(Your objective): Copy only what lies from the line containing "by 1024 pixels." through the line containing "C = scene.collection" in the entries below, keeping both end lines exact and dropping every picture.

(Dataset content):
◇ ◇ ◇ ◇ ◇

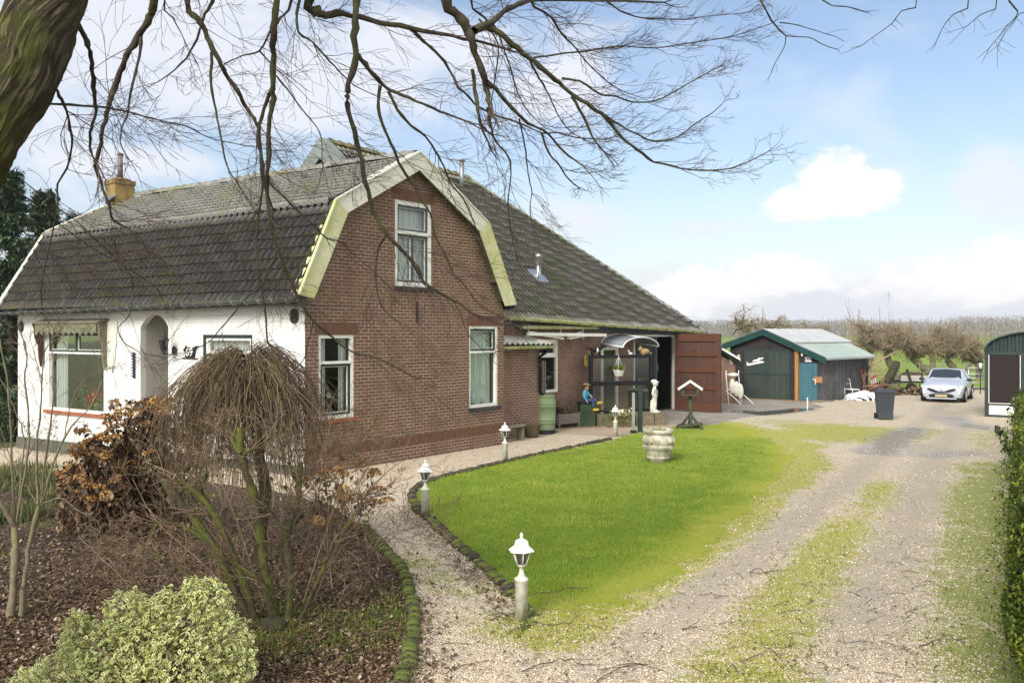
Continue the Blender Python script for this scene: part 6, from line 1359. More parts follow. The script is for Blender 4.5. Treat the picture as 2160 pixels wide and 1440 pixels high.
def shelter():
    p = G(2077,878); t = thing('arched_shelter', 'dark green arched metal shelter front with brown screen and white base panel', 'shelter', p, R(-31)); W_ = 3.5; zs = 2.20
    ar = [(W_/2-W_/2*math.cos(math.pi*i/20), zs+.72*math.sin(math.pi*i/20)**.85) for i in range(21)]
    b = MB(); b.box((0,-.05,-.05),(.11,.06,zs+.02)); b.box((1.08,-.05,-.05),(1.26,.06,zs)); b.box((W_-.11,-.05,-.05),(W_,.06,zs)); b.box((.11,-.04,0),(1.08,.05,.08)); b.box((.11,-.04,zs-.08),(W_-.11,.05,zs+.02)); b.box((.11,-.03,.40),(1.08,.04,.47)); b.build('post_frame', M['shelterpaint'], t)
    b = MB(); b.box((.13,-.01,.47),(1.06,.02,zs-.08)); b.build('screen_panel', M['brownmesh'], t); b = MB(); b.box((.13,-.02,.08),(1.06,.02,.40)); b.build('base_panel', M['white'], t)
    b = MB(); 
    for x0, x1, z0, z1 in ((.12,.14,.47,zs-.08),(1.05,1.07,.47,zs-.08),(.14,1.05,.46,.48)): b.box((x0,-.05,z0),(x1,-.03,z1))
    b.build('panel_trim', M['white'], t)
    b = MB(); b.box((1.28,-.01,.05),(W_-.12,.02,zs-.08)); b.build('shelter_door', M['brownmesh'], t)
    b = MB(); n_ = 60; V = []
    for i in range(n_+1): x = .02+(W_-.04)*i/n_; th = math.acos(max(-1,min(1,(W_/2-x)/(W_/2)))); z = zs+.72*max(0, math.sin(th))**.85; y = -.02+.025*(1 if (i//2) % 2 else -1); V += [(x,y,zs), (x,y,z)]
    b.add(V, [(2*i,2*i+2,2*i+3,2*i+1) for i in range(n_)]); b.build('corrugated_gable', M['shelterpaint'], t)
    b = MB(); V = []
    for x, z in ar: V += [(x,-.15,z+.02), (x,4.2,z+.02)]
    b.add(V, [(2*i,2*i+1,2*i+3,2*i+2) for i in range(20)], 0, True); b.tube([(x,-.15,z+.02) for x, z in ar], .03, 6); b.build('arched_roof', M['shelterroof'], t)
    b = MB()
    for x in (.02, W_-.02): b.add([(x,0,0),(x,4.2,0),(x,4.2,zs),(x,0,zs)], [(0,1,2,3)])
    b.add([(0,4.2,0),(W_,4.2,0),(W_,4.2,zs),(0,4.2,zs)], [(0,1,2,3)]); b.build('side_wall', M['shelterpaint'], t)
M['shelterpaint'] = simple('dark_green_metal', (.022,.038,.034), (.035,.052,.045), 3, .55); M['shelterroof'] = simple('green_metal_roof', (.07,.11,.10), (.05,.08,.07), 3, .5); M['brownmesh'] = simple('dark_brown_mesh', (.018,.013,.012), (.028,.020,.019), 60, .8)
shelter()

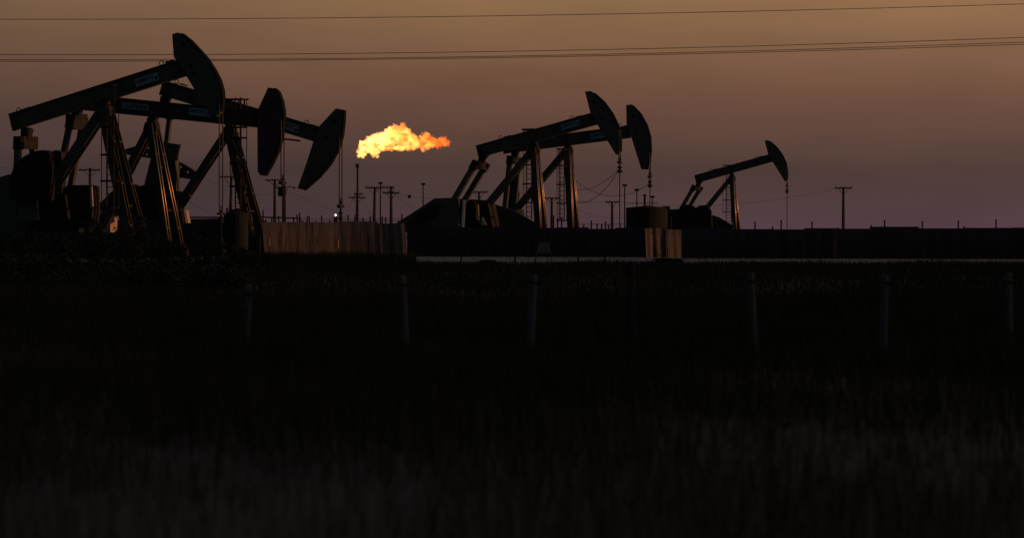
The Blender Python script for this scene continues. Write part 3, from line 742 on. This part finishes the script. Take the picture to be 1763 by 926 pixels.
# far ladder-frame posts and cable posts above the fences
def stake(px, top, d, label, lean=0.0, r=0.05, m='dark_steel'):
    b = P(px, 400, d); zt = CH+(HY-top)*d/F
    root = empty('fence_stake', (b.x, b.y, 0), 0, label, 'stake', 'fence stakes beyond the screen fence')
    MB().tube([(0, 0, 0), (lean, 0, zt)], r, 6).build('shaft', m, root)
    MB().box((lean, 0, zt-0.02), (r*2.4, r*2.4, 0.05)).build('cap', m, root)
st = [(508, 374, -.12), (514, 370, -.12), (516.5, 367, -.05), (519, 374, -.1), (529, 373, 0), (535.5, 371.5, -.15), (543.5, 381, 0), (558, 371.5, -.2), (571, 379, -.15), (576, 374, 0), (580, 372, 0),
      (600.5, 371, -.05), (611, 371, 0), (625, 375, 0), (637.5, 373, 0), (658, 373, 0), (666, 374.5, -.1), (692, 369, 0), (468, 374, 0), (480, 372, 0), (453, 362, 0)]
sr_ = [(995, 379, 0), (1005, 387, 0), (1018, 380, 0), (1028, 385, 0), (1036, 386, 0), (1042.5, 382, 0), (1048, 387, 0), (1067.5, 384, 0), (960, 376, 0), (953, 371, 0), (967, 374, 0), (1155, 372, 0), (1262, 380, 0), (1300, 382, 0), (1345, 379, 0), (1398, 382, 0), (1523, 379, 0), (1588, 381, 0), (1650, 380, 0), (1715, 378, 0)]
ORD = 'first second third fourth fifth sixth seventh eighth ninth tenth eleventh twelfth thirteenth fourteenth fifteenth sixteenth seventeenth eighteenth nineteenth twentieth twenty-first'.split()
for i, (x, y, l_) in enumerate(sorted(st)):
    stake(x, y, 175, ORD[i] + ' thin stake from the left behind the pale panels left of centre', l_, 0.055)
for i, (x, y, l_) in enumerate(sorted(sr_)):
    stake(x, y, 178, ORD[i] + ' thin stake from the left rising behind the fences on the right', l_, 0.06)
def rail(x0, y0, x1, y1, d, r, label, cat='rail', name='pipe_rail', m='dark_steel', sag=0.0):
    a = P(x0, y0, d); b = P(x1, y1, d); n = 12 if sag else 2
    pts = [a.lerp(b, i/(n-1)) - Vector((0, 0, 4*sag*(i/(n-1))*(1-i/(n-1)))) for i in range(n)]
    o = MB().tube([p-a for p in pts], r, 5).build(name, m, None, a)
    return tag(o, label, cat)
rail(310, 374.5, 388, 374.5, 133, 0.05, 'pipe rail on the fence left of the upright vessel')
rail(310, 378.5, 388, 377, 133, 0.035, 'thin lower pipe rail left of the upright vessel')
rail(450, 374, 512, 376, 172, 0.06, 'pipe rail behind the first pale fence panels')
rail(512, 376.5, 700, 377, 175, 0.018, 'upper strand of wire strung along the stakes left of centre', 'wire', 'strand_wire', 'wire_rope')
rail(512, 380, 700, 380.5, 175, 0.018, 'lower strand of wire strung along the stakes left of centre', 'wire', 'strand_wire', 'wire_rope')
rail(990, 386, 1080, 386, 178, 0.02, 'strand of wire left of the storage tank', 'wire', 'strand_wire', 'wire_rope')

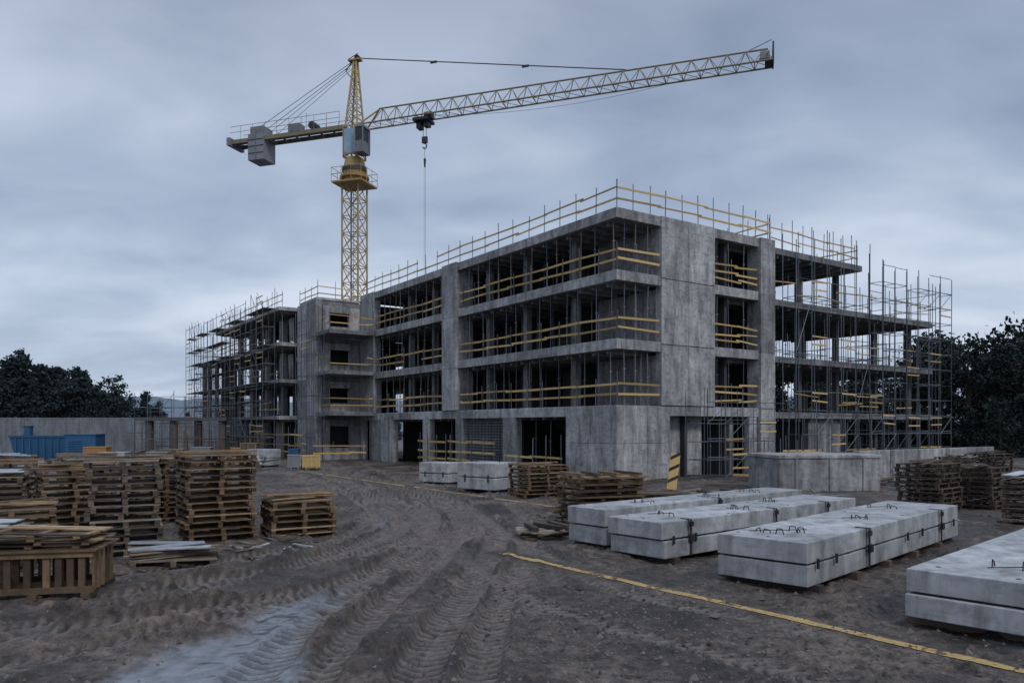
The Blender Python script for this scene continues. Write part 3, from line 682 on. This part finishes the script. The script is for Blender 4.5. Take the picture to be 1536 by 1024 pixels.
crate('yellow_crate',-12.0,45,1.0,.7,.75,M_yel,20); crate('tool_chest',-12.9,44.6,.7,.6,.8,M_cgrey,20); crate('timber_box',-18.5,52,1.5,1,1,M_orange,10); crate('tool_chest',-20.5,50,1.2,.9,1.1,M_cgrey,5)
crate('timber_box',-17,49,1,.8,1.4,M_oldwood,0); crate('timber_box',-23.5,52,1.6,.9,.9,M_oldwood,15); crate('tool_chest',-25.8,49,1.6,1,.8,M_white,5); crate('blue_crate',-14.4,50,.6,.6,1.0,M_blue,0)
crate('tool_chest',-22,47,1.2,.8,.9,M_cgrey,8); crate('timber_box',-20.2,46,1.3,.8,.7,M_oldwood,-8); crate('timber_box',-28,51,1.4,1,1.1,M_orange,8)
B=Bt()
B.add([(-1.7,-.9,.15),(1.7,-.9,.15),(1.7,.9,.15),(-1.7,.9,.15),(-2.1,-1,1.5),(2.1,-1,1.5),(2.1,1,1.5),(-2.1,1,1.5)],[(3,2,1,0),(0,1,5,4),(1,2,6,5),(2,3,7,6),(3,0,4,7)],0,.5)
for k in range(8): x=-1.7+k*.48; B.box(x,x+.08,-1.04,-.9,.2,1.5,t=.6)
B.box(-2.15,2.15,-1.06,-.96,1.5,1.6,t=.3); B.box(-2.15,2.15,.96,1.06,1.5,1.6,t=.3); B.box(-2.15,-2.05,-.95,.95,1.5,1.6,t=.3); B.box(2.05,2.15,-.95,.95,1.5,1.6,t=.3)
for x in (-1.4,1.2): B.box(x,x+.2,-.8,.8,0,.15,t=.1)
o=B.obj('blue_skip',M_blue,loc=(-32.8,53.5,0),rot=.05); o.scale=(1.0,1.1,1.18)
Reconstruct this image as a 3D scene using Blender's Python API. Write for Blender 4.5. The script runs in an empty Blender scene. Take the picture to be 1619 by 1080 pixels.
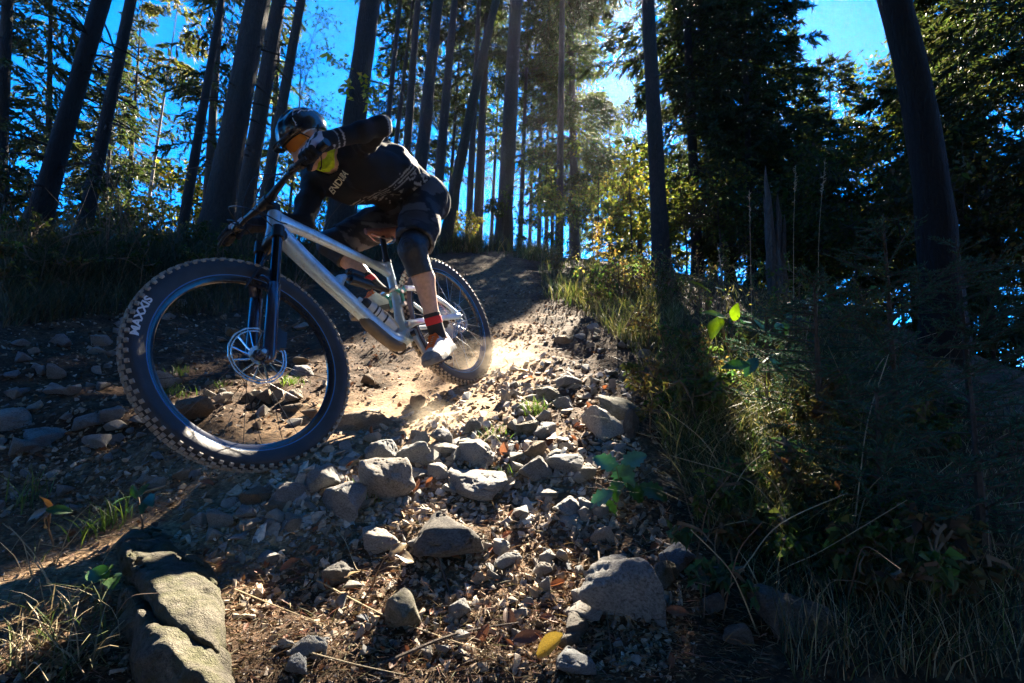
import bpy, math, random
import numpy as np
from mathutils import Vector, Matrix
from mathutils.bvhtree import BVHTree

rng = np.random.default_rng(7)
random.seed(7)
scene = bpy.context.scene
C = scene.collection

# ------------------------------------------------------------------ camera
F_PX = 834.53            # focal length in pixels of the 1619 px wide photograph
PIT, ROL = 0.1411, 0.0341
cp_, sp_, cr_, sr_ = math.cos(PIT), math.sin(PIT), math.cos(ROL), math.sin(ROL)
CAM_F = np.array([0, cp_, sp_])
_x0, _u0 = np.array([1., 0, 0]), np.array([0, -sp_, cp_])
CAM_R = cr_ * _x0 + sr_ * _u0
CAM_U = -sr_ * _x0 + cr_ * _u0
cam_d = bpy.data.cameras.new("camera")
cam = bpy.data.objects.new("camera", cam_d)
C.objects.link(cam)
cam_d.sensor_width = 36.0
cam_d.lens = 36.0 * F_PX / 1619.0
cam_d.clip_start, cam_d.clip_end = 0.05, 5000
m = Matrix.Identity(4)
for i in range(3):
    m[i][0], m[i][1], m[i][2] = CAM_R[i], CAM_U[i], -CAM_F[i]
cam.matrix_world = m
scene.camera = cam

# ------------------------------------------------------------------ sun and sky
def U(px, py, d):
    """point of the place seen at pixel (px, py) of the photograph, d metres deep"""
    return (CAM_R * ((px - 809.5) / F_PX) - CAM_U * ((py - 540) / F_PX) + CAM_F) * d
SUN = U(1010, 45, 1.0); SUN = SUN / np.linalg.norm(SUN)      # direction towards the sun
SUN_EL = math.asin(SUN[2]); SUN_AZ = math.atan2(SUN[0], SUN[1])
world = bpy.data.worlds.new("World"); scene.world = world
world.use_nodes = True
wn = world.node_tree
for nd in list(wn.nodes): wn.nodes.remove(nd)
sky = wn.nodes.new("ShaderNodeTexSky"); sky.sky_type = 'NISHITA'; sky.sun_disc = False
sky.sun_elevation = SUN_EL; sky.sun_rotation = SUN_AZ
sky.altitude = 2800; sky.air_density = 0.75; sky.dust_density = 0.2; sky.ozone_density = 6.0
hs = wn.nodes.new("ShaderNodeHueSaturation"); hs.inputs['Saturation'].default_value = 1.36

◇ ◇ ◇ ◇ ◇

(Solution to the problem):
The Blender Python script for this scene continues. Write part 3, from line 682 on. This part finishes the script. The script is for Blender 4.5. Take the picture to be 1536 by 1024 pixels.
crate('yellow_crate',-12.0,45,1.0,.7,.75,M_yel,20); crate('tool_chest',-12.9,44.6,.7,.6,.8,M_cgrey,20); crate('timber_box',-18.5,52,1.5,1,1,M_orange,10); crate('tool_chest',-20.5,50,1.2,.9,1.1,M_cgrey,5)
crate('timber_box',-17,49,1,.8,1.4,M_oldwood,0); crate('timber_box',-23.5,52,1.6,.9,.9,M_oldwood,15); crate('tool_chest',-25.8,49,1.6,1,.8,M_white,5); crate('blue_crate',-14.4,50,.6,.6,1.0,M_blue,0)
crate('tool_chest',-22,47,1.2,.8,.9,M_cgrey,8); crate('timber_box',-20.2,46,1.3,.8,.7,M_oldwood,-8); crate('timber_box',-28,51,1.4,1,1.1,M_orange,8)
B=Bt()
B.add([(-1.7,-.9,.15),(1.7,-.9,.15),(1.7,.9,.15),(-1.7,.9,.15),(-2.1,-1,1.5),(2.1,-1,1.5),(2.1,1,1.5),(-2.1,1,1.5)],[(3,2,1,0),(0,1,5,4),(1,2,6,5),(2,3,7,6),(3,0,4,7)],0,.5)
for k in range(8): x=-1.7+k*.48; B.box(x,x+.08,-1.04,-.9,.2,1.5,t=.6)
B.box(-2.15,2.15,-1.06,-.96,1.5,1.6,t=.3); B.box(-2.15,2.15,.96,1.06,1.5,1.6,t=.3); B.box(-2.15,-2.05,-.95,.95,1.5,1.6,t=.3); B.box(2.05,2.15,-.95,.95,1.5,1.6,t=.3)
for x in (-1.4,1.2): B.box(x,x+.2,-.8,.8,0,.15,t=.1)
o=B.obj('blue_skip',M_blue,loc=(-32.8,53.5,0),rot=.05); o.scale=(1.0,1.1,1.18)
Reconstruct this image as a 3D scene using Blender's Python API. Write for Blender 4.5. The script runs in an empty Blender scene. Take the picture to be 1619 by 1080 pixels.
import bpy, math, random
import numpy as np
from mathutils import Vector, Matrix
from mathutils.bvhtree import BVHTree

rng = np.random.default_rng(7)
random.seed(7)
scene = bpy.context.scene
C = scene.collection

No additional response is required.